Temuan ini mungkin tidak mengejutkan bagi siapa saja yang bekerja pada sektor penjualan. Namun di ranah keuangan, investor sering kali terpengaruh dengan hal-hal yang sebenarnya dapat dikatakan sesuatu yang dangkal. Seharusnya lebih banyak peserta yang menjadi percaya oleh karena mereka terpengaruh dengan proyeksi pendapatan yang mengesankan, silsilah manajemen, atau perkiraan pangsa pasar.
“Anda memiliki informasi yang sudah ada dalam prospektus. Anda memiliki informasi tentang latar belakang CEO,” demikian dikatakan Blankespoor seperti dilansir oleh WSJ. “Hal apa yang penting saat bertemu dengan mereka?”
Untuk menjawab pertanyaan itu, Blankespoor, Hendricks, dan Miller beralih ke bidang psikologi. Mereka menggunakan konsep “thin-slicing” atau bagaimana otak manusia dapat menggunakan tayangan singkat untuk membuat keputusan. Psikolog telah menemukan bahwa orang mempelajari porsi yang mengejutkan tentang seseorang dengan mengamati gerakan ekspresif mereka.
Para profesor menggunakan kesan dari 900 orang secara acak, melalui Mechanical Turk service milik Amazon.com Inc. yang secara kelompok menyaksikan 224 orang CEO. Para peserta tidak diberitahu apa-apa tentang CEO atau perusahaannya. (Sangat jarang peserta ternyata mengenali si CEO, dan andaikata pun ada maka respon mereka dkeluarkan dari hasil survei ini.)
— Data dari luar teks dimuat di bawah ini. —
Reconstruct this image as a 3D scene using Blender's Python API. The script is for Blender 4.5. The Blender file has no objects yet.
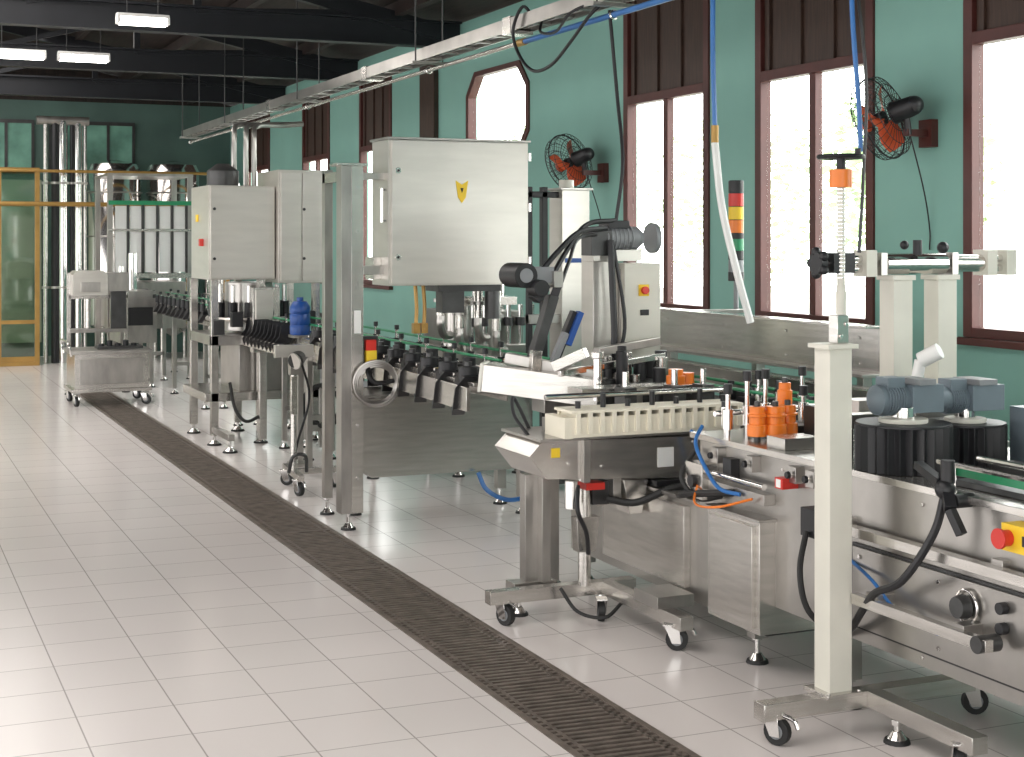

Setiap peserta diminta untuk melihat video presentasi yang berdurasi 30 detik dengan mengaburkan apa yang dikatakan oleh orang tersebut, untuk memastikan para peserta tidak terpengaruh oleh area yang dijelaskannya dan kemudian peserta diminta untuk menilai CEO pada tiga kriteria: daya Tarik, kompetensi, dan kepercayaan.
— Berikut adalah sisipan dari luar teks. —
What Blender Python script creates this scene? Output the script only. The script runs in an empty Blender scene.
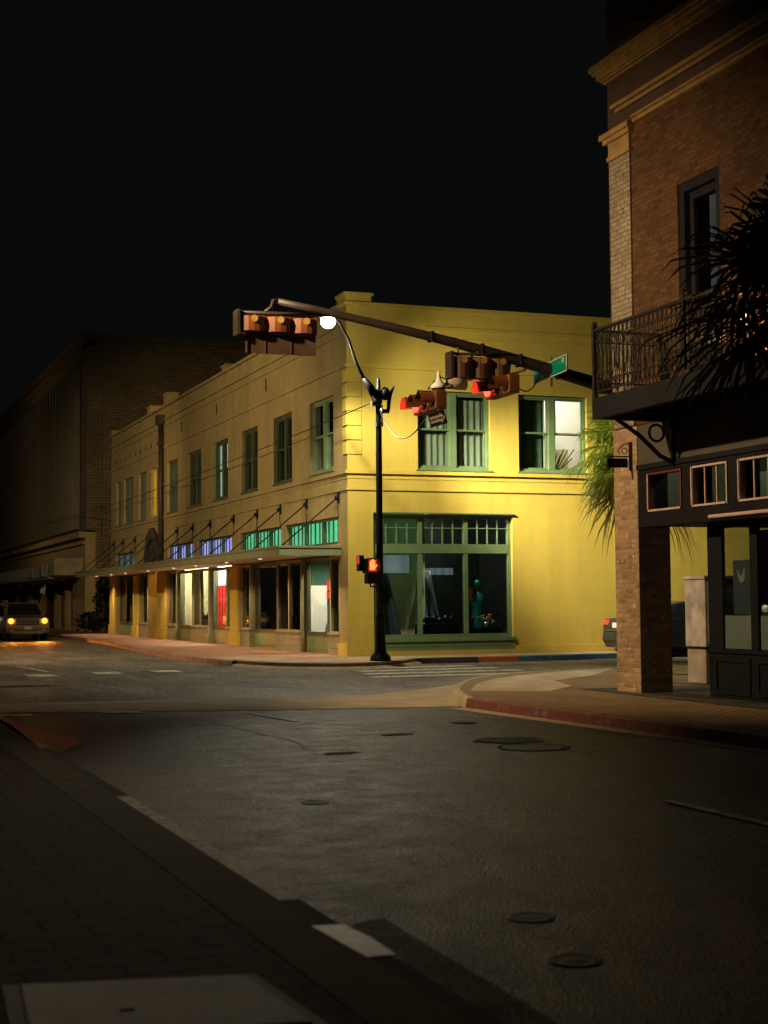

Mereka menemukan bahwa persepsi atas CEO adalah prediktor kuat dari harga IPO ini. Studi ini menemukan bahwa untuk CEO dengan nilai rata-rata, dengan peringkat 5% lebih tinggi pada persepsi, berkorelasi dengan harga IPO sekitar 11% lebih tinggi dari harga yang diharapkan berdasarkan fundamental saja.
Para peneliti menyesuaikan dengan faktor lain, termasuk jenis kelamin CEO atau latar belakang pendidikan, atau apakah perusahaan yang lebih menguntungkan cenderung memiliki CEO yang tampak lebih mengesankan. Sebuah rating tinggi pada kompetensi CEO adalah prediktor terbaik dari harga IPO yang lebih tinggi, diikuti oleh daya tarik. Sedangkan kepercayaan sebagai faktor yang terakhir dianggap penting, meskipun masih terbilang penting.
Hasilnya memberikan penjelasan mengapa investor mempertimbangkan roadshow adalah sebuah hal yang penting, demikian dikatakan Blankespoor. “Bagian dari pekerjaan CEO adalah untuk dapat hadir dan menyampaikan kisah perusahaan,” demikian dikatakannya.
Khususnya, perusahaan yang dijalankan oleh CEO dengan skor impresif yang lebih tinggi masih memiliki saham yang baik dengan kinerja yang juga baik pada satu tahun setelah IPO. Hal ini menunjukkan bahwa investor tidak hanya ditipu oleh si pembicara secara halus, tapi mungkin akan membuat keputusan yang rasional bahwa CEO yang mengesankan menjadi pertanda baik bagi kinerja di masa depan perusahaan, demikian ditambahkan Blankespoor. “CEO akan membuat kesan pertama lagi dan lagi,” demikian dikatakannya.